begin
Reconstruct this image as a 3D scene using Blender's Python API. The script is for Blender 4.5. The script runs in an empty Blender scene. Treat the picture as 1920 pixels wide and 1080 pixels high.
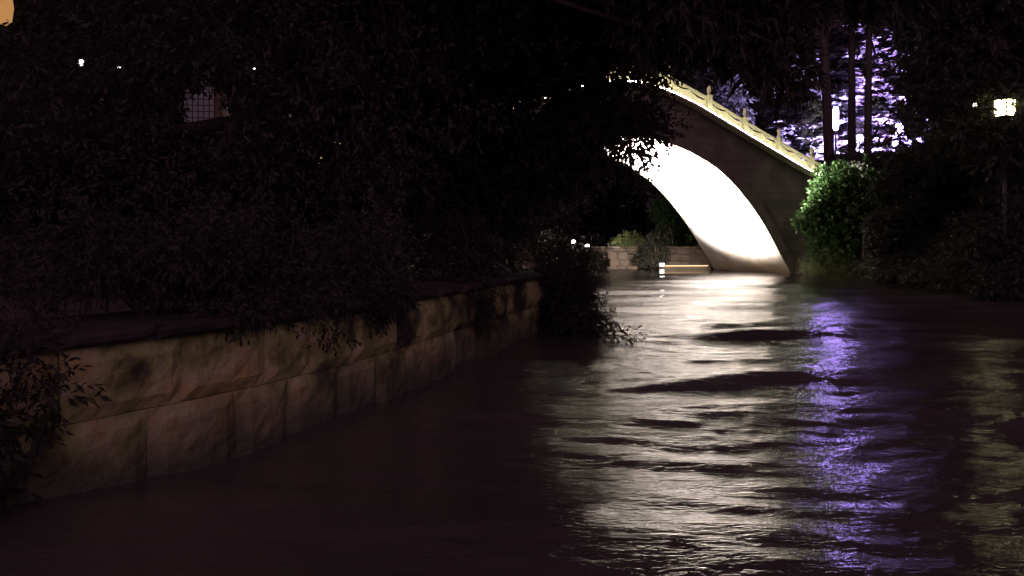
import bpy, math
import numpy as np
from math import radians as R
SC = bpy.context.scene
COL = SC.collection
# ------------------------------------------------------------------ camera
FPX, HZ, CAMZ = 1507.0, 448.0, 1.7
cd = bpy.data.cameras.new('camera'); cam = bpy.data.objects.new('camera', cd); COL.objects.link(cam)
cd.sensor_width = 36; cd.lens = 36*FPX/1920; cd.shift_y = (HZ-540)/1920
cd.clip_start = 0.05; cd.clip_end = 2000
cam.location = (0, 0, CAMZ); cam.rotation_euler = (R(90), 0, 0)
SC.camera = cam
# ------------------------------------------------------------------ world: night, with a fill glow added behind the camera
W = bpy.data.worlds.new('World'); SC.world = W; W.use_nodes = True
nt = W.node_tree; bg = nt.nodes['Background']
tc = nt.nodes.new('ShaderNodeTexCoord'); sp = nt.nodes.new('ShaderNodeSeparateXYZ')
nt.links.new(tc.outputs['Generated'], sp.inputs[0])
mr = nt.nodes.new('ShaderNodeMapRange'); mr.interpolation_type = 'SMOOTHSTEP'
mr.inputs['From Min'].default_value = 0.1; mr.inputs['From Max'].default_value = -0.9
nt.links.new(sp.outputs['Y'], mr.inputs['Value'])
mx = nt.nodes.new('ShaderNodeMix'); mx.data_type = 'RGBA'
mx.inputs[6].default_value = (0.0115, 0.0072, 0.0115, 1)
mx.inputs[7].default_value = (0.70, 0.36, 0.55, 1)
nt.links.new(mr.outputs[0], mx.inputs[0]); nt.links.new(mx.outputs[2], bg.inputs[0])
bg.inputs[1].default_value = 1.0
SC.view_settings.view_transform = 'Standard'; SC.view_settings.look = 'None'
SC.view_settings.exposure = 0; SC.view_settings.gamma = 1
SC.cycles.sample_clamp_indirect = 6; SC.cycles.sample_clamp_direct = 0
SC.cycles.use_denoising = True; SC.cycles.max_bounces = 6; SC.cycles.caustics_reflective = False; SC.cycles.caustics_refractive = False
SC.cycles.glossy_bounces = 3; SC.cycles.diffuse_bounces = 3

# ------------------------------------------------------------------ materials
def nodes_of(name):
    m = bpy.data.materials.new(name); m.use_nodes = True
    return m, m.node_tree, m.node_tree.nodes['Principled BSDF']
def N(t, kind, **kw):
    n = t.nodes.new(kind)
    for k, v in kw.items(): n.inputs[k.replace('_', ' ')].default_value = v
    return n
def ramp(t, fac, stops):
    r = t.nodes.new('ShaderNodeValToRGB'); e = r.color_ramp.elements
    while len(e) < len(stops): e.new(0.5)
    for k, (p, c) in enumerate(stops): e[k].position = p; e[k].color = (*c, 1)
    t.links.new(fac, r.inputs[0]); return r.outputs[0]
def noisy(name, stops, scale=2.0, rough=0.85, bump=0.3, bscale=20, island=0.0, spec=0.3, detail=6, stretch=(1, 1, 1)):
    m, t, b = nodes_of(name)
    c = t.nodes.new('ShaderNodeTexCoord'); mp = t.nodes.new('ShaderNodeMapping'); mp.inputs['Scale'].default_value = stretch
    t.links.new(c.outputs['Object'], mp.inputs[0])
    n = N(t, 'ShaderNodeTexNoise', Scale=scale, Detail=detail, Roughness=0.62); t.links.new(mp.outputs[0], n.inputs['Vector'])
    f = n.outputs['Fac']
    if island:
        g = t.nodes.new('ShaderNodeNewGeometry'); a = t.nodes.new('ShaderNodeMath'); a.operation = 'MULTIPLY_ADD'
        a.inputs[1].default_value = island; t.links.new(g.outputs['Random Per Island'], a.inputs[0])
        s = t.nodes.new('ShaderNodeMath'); s.operation = 'SUBTRACT'; s.inputs[1].default_value = island/2
        t.links.new(f, s.inputs[0]); t.links.new(s.outputs[0], a.inputs[2]); f = a.outputs[0]
    t.links.new(ramp(t, f, stops), b.inputs['Base Color'])
    b.inputs['Roughness'].default_value = rough; b.inputs['Specular IOR Level'].default_value = spec
    if bump:
        n2 = N(t, 'ShaderNodeTexNoise', Scale=bscale, Detail=5); t.links.new(mp.outputs[0], n2.inputs['Vector'])
        bp = N(t, 'ShaderNodeBump', Strength=bump, Distance=0.05); t.links.new(n2.outputs['Fac'], bp.inputs['Height'])
        t.links.new(bp.outputs[0], b.inputs['Normal'])
    return m
def leafmat(name, lo, hi, spec=0.35, rough=0.5, trans=0.4):
    m, t, b = nodes_of(name)
    g = t.nodes.new('ShaderNodeNewGeometry')
    c = t.nodes.new('ShaderNodeTexCoord'); n = N(t, 'ShaderNodeTexNoise', Scale=1.1, Detail=3)
    t.links.new(c.outputs['Object'], n.inputs['Vector'])
    a = t.nodes.new('ShaderNodeMath'); a.operation = 'MULTIPLY_ADD'; a.inputs[1].default_value = 0.6
    t.links.new(g.outputs['Random Per Island'], a.inputs[0])
    s = t.nodes.new('ShaderNodeMath'); s.operation = 'SUBTRACT'; s.inputs[1].default_value = 0.3
    t.links.new(n.outputs['Fac'], s.inputs[0]); t.links.new(s.outputs[0], a.inputs[2])
    t.links.new(ramp(t, a.outputs[0], [(0.2, lo), (0.75, hi)]), b.inputs['Base Color'])
    b.inputs['Roughness'].default_value = rough; b.inputs['Specular IOR Level'].default_value = spec
    tr = t.nodes.new('ShaderNodeBsdfTranslucent'); t.links.new(b.inputs['Base Color'].links[0].from_socket, tr.inputs[0])
    ms = t.nodes.new('ShaderNodeMixShader'); ms.inputs[0].default_value = trans
    t.links.new(b.outputs[0], ms.inputs[1]); t.links.new(tr.outputs[0], ms.inputs[2])
    t.links.new(ms.outputs[0], t.nodes['Material Output'].inputs['Surface'])
    return m
def emit(name, col, strength):
    m = bpy.data.materials.new(name); m.use_nodes = True; t = m.node_tree; t.nodes.clear()
    e = t.nodes.new('ShaderNodeEmission'); e.inputs[0].default_value = (*col, 1); e.inputs[1].default_value = strength
    o = t.nodes.new('ShaderNodeOutputMaterial'); t.links.new(e.outputs[0], o.inputs[0]); return m

M = {}
M['leaf_dark'] = leafmat('dark leaves', (0.046, 0.050, 0.038), (0.058, 0.058, 0.048), 0.04, 0.85)
M['leaf_green'] = leafmat('green leaves', (0.022, 0.06, 0.015), (0.07, 0.13, 0.04), 0.35, 0.45)
M['leaf_pale'] = leafmat('pale green leaves', (0.10, 0.13, 0.045), (0.20, 0.23, 0.10), 0.4, 0.5)
M['needle'] = leafmat('conifer needles', (0.10, 0.105, 0.09), (0.18, 0.18, 0.16), 0.3, 0.6)
M['bark'] = noisy('bark', [(0.3, (0.018, 0.016, 0.014)), (0.7, (0.045, 0.038, 0.034))], 4, stretch=(1, 1, 0.2), bump=0.6)
M['bark_pale'] = noisy('pale bark', [(0.3, (0.06, 0.05, 0.05)), (0.7, (0.14, 0.12, 0.12))], 4, stretch=(1, 1, 0.2), bump=0.6)
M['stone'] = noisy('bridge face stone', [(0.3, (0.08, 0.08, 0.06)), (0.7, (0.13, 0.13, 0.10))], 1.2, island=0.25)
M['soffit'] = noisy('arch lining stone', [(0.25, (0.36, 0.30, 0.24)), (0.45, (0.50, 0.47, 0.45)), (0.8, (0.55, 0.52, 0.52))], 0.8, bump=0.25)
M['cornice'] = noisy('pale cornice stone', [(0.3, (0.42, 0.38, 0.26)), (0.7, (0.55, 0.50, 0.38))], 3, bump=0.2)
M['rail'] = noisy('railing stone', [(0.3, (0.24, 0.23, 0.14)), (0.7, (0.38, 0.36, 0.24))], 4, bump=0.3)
M['wall'] = noisy('mossy wall stone', [(0.39, (0.025, 0.027, 0.018)), (0.455, (0.12, 0.13, 0.05)), (0.51, (0.24, 0.28, 0.10)), (0.56, (0.34, 0.33, 0.18)), (0.63, (0.31, 0.25, 0.09))], 1.0, island=0.06, bump=0.6, bscale=12, detail=9)
M['wall_dimmed'] = noisy('shade-darkened wall stone', [(0.3, (0.015, 0.015, 0.012)), (0.7, (0.055, 0.048, 0.04))], 1.6, island=0.4, bump=0.5)  # darker stone tone with the near wall's dimness painted in
M['coping'] = noisy('dark coping stone', [(0.3, (0.015, 0.014, 0.013)), (0.7, (0.05, 0.043, 0.04))], 2.5, island=0.4)
M['earth'] = noisy('bank earth', [(0.3, (0.03, 0.025, 0.018)), (0.7, (0.06, 0.05, 0.035))], 1.5, bump=0.5)
M['quay'] = noisy('quay stone', [(0.3, (0.08, 0.065, 0.05)), (0.7, (0.17, 0.135, 0.11))], 2, island=0.4)
M['metal'] = noisy('dark lamp metal', [(0.3, (0.03, 0.03, 0.03)), (0.7, (0.06, 0.055, 0.05))], 8, rough=0.5)
M['plaster'] = noisy('dim plaster', [(0.3, (0.10, 0.085, 0.08)), (0.7, (0.16, 0.14, 0.13))], 1)
M['tile'] = noisy('roof tile', [(0.3, (0.03, 0.03, 0.033)), (0.7, (0.06, 0.06, 0.065))], 4)
M['timber'] = noisy('dark timber', [(0.3, (0.035, 0.018, 0.014)), (0.7, (0.07, 0.04, 0.03))], 3)
M['paper_orange'] = emit('lit orange lantern cloth', (0.55, 0.26, 0.09), 0.9)
M['lit_strip'] = emit('warm light strip', (1.0, 0.95, 0.72), 85)
M['lit_strip_white'] = emit('white light strip', (1.0, 0.66, 0.36), 2.2)
M['lit_floor'] = emit('flood lens', (1.0, 0.93, 0.95), 12)
M['lit_purple'] = emit('violet lamp glass', (0.50, 0.34, 1.0), 165)
M['lit_violet_soft'] = emit('soft violet lamp glass', (0.60, 0.42, 1.0), 22)
M['lit_lantern'] = emit('yellow white lantern glass', (1.0, 0.93, 0.50), 14)
M['lit_small'] = emit('small white lamp glass', (1.0, 0.93, 0.85), 4)
M['lit_window'] = emit('dim window paper', (0.075, 0.05, 0.07), 0.5)

def low_stain_dim(m, z0, z1, lowcol):
    t = m.node_tree; b = t.nodes['Principled BSDF']; src = b.inputs['Base Color'].links[0].from_socket
    c = t.nodes.new('ShaderNodeTexCoord'); s = t.nodes.new('ShaderNodeSeparateXYZ'); t.links.new(c.outputs['Object'], s.inputs[0])
    n = N(t, 'ShaderNodeTexNoise', Scale=1.6, Detail=6); t.links.new(c.outputs['Object'], n.inputs['Vector'])
    a = t.nodes.new('ShaderNodeMath'); a.operation = 'MULTIPLY_ADD'; a.inputs[1].default_value = -(z1-z0)*1.6; t.links.new(n.outputs['Fac'], a.inputs[0]); t.links.new(s.outputs['Z'], a.inputs[2])
    mr = N(t, 'ShaderNodeMapRange'); mr.inputs['From Min'].default_value = z0-(z1-z0)*.8; mr.inputs['From Max'].default_value = z1-(z1-z0)*.8; t.links.new(a.outputs[0], mr.inputs['Value'])
    x = t.nodes.new('ShaderNodeMix'); x.data_type = 'RGBA'; x.inputs[6].default_value = (*lowcol, 1); t.links.new(mr.outputs[0], x.inputs[0]); t.links.new(src, x.inputs[7]); t.links.new(x.outputs[2], b.inputs['Base Color'])
low_stain_dim(M['soffit'], .1, 1.3, (.28, .22, .15)); low_stain_dim(M['wall'], .08, .55, (.06, .07, .045))  # waterline stain on the lining; on the wall, dim light painted in
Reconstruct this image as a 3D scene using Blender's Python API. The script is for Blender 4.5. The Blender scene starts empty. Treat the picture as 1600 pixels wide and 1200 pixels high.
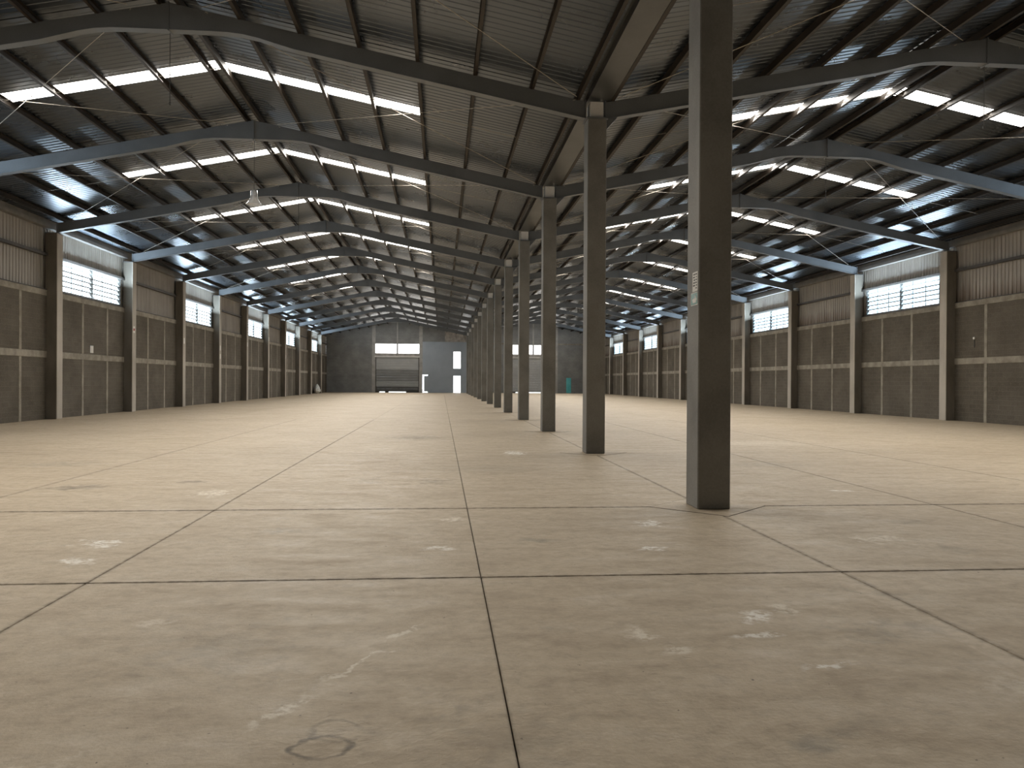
import bpy, bmesh, math, random
from mathutils import Vector, Matrix
random.seed(7)
S = bpy.context.scene
COL = S.collection

# ------------------------------------------------------------------ camera
F_PX, YAW, PITCH, ROLL, CAM_H = 1273.6, 0.0863, -0.0030, 0.0055, 1.451
cd = bpy.data.cameras.new('camera'); cam = bpy.data.objects.new('camera', cd); COL.objects.link(cam)
cd.sensor_fit = 'HORIZONTAL'; cd.sensor_width = 36.0; cd.lens = F_PX / 1600 * 36.0
cd.clip_start = 0.05; cd.clip_end = 600
fw = Vector((math.sin(YAW) * math.cos(PITCH), math.cos(YAW) * math.cos(PITCH), math.sin(PITCH)))
rt = Vector((math.cos(YAW), -math.sin(YAW), 0)); up = rt.cross(fw)
r2 = rt * math.cos(ROLL) + up * math.sin(ROLL); u2 = up * math.cos(ROLL) - rt * math.sin(ROLL)
M = Matrix.Identity(4)
for i in range(3):
    M[i][0] = r2[i]; M[i][1] = u2[i]; M[i][2] = -fw[i]
M.translation = Vector((0, 0, CAM_H)); cam.matrix_world = M
S.camera = cam
# ------------------------------------------------------------------ world, exposure
W = bpy.data.worlds.new('world'); S.world = W; W.use_nodes = True
bgn = W.node_tree.nodes['Background']
bgn.inputs[0].default_value = (0.86, 0.93, 1.0, 1); bgn.inputs[1].default_value = 5.0
S.view_settings.view_transform = 'Standard'; S.view_settings.look = 'None'
S.view_settings.gamma = 1.0; S.view_settings.use_curve_mapping = False
S.view_settings.exposure = 0.0
S.cycles.max_bounces = 5; S.cycles.diffuse_bounces = 3; S.cycles.glossy_bounces = 2; S.cycles.adaptive_threshold = 0.06; S.cycles.transparent_max_bounces = 4
SKYLIGHT, WIN_LEFT, WIN_RIGHT, WIN_FAR = 6.0, 2.8, 1.3, 4.0
LOUVRE_W = 300.0   # daylight thrown up under the eaves by the blades of each louvred window
SUN_TILT, DAY_W = math.radians(35), 145.0   # daylight falling through each roof light, slanting from the far end

# ------------------------------------------------------------------ dimensions (metres)
D, Y0 = 7.2, 9.085
def YN(n): return Y0 + n * D
XL, XR = -13.83, 19.93            # inner faces of the wall columns
WL, WR = -14.20, 20.30            # inner faces of the masonry walls
XC0, CW, CD = 2.92, 0.384, 0.444  # central columns: left face, width, depth
RIDGE = {'left': -5.33, 'right': 11.52}
SL = 0.2
Z_BEAM, Z_SHEET = 8.80, 8.965     # top of beams / underside of sheets at the ridge
NB0, NB1 = -2, 13                 # first bay, end frame
YB, YE = YN(NB0), YN(NB1)
PURL = [0.22 + 1.157 * k for k in range(8)]
ORD = ['nearest', 'second', 'third', 'fourth', 'fifth', 'sixth', 'seventh', 'eighth', 'ninth', 'tenth', 'eleventh', 'twelfth', 'thirteenth', 'fourteenth']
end
OBJECTIVE: State the number of lines holding the word "soffit" in the listing. Add nothing else.

SOLUTION BELOW: 2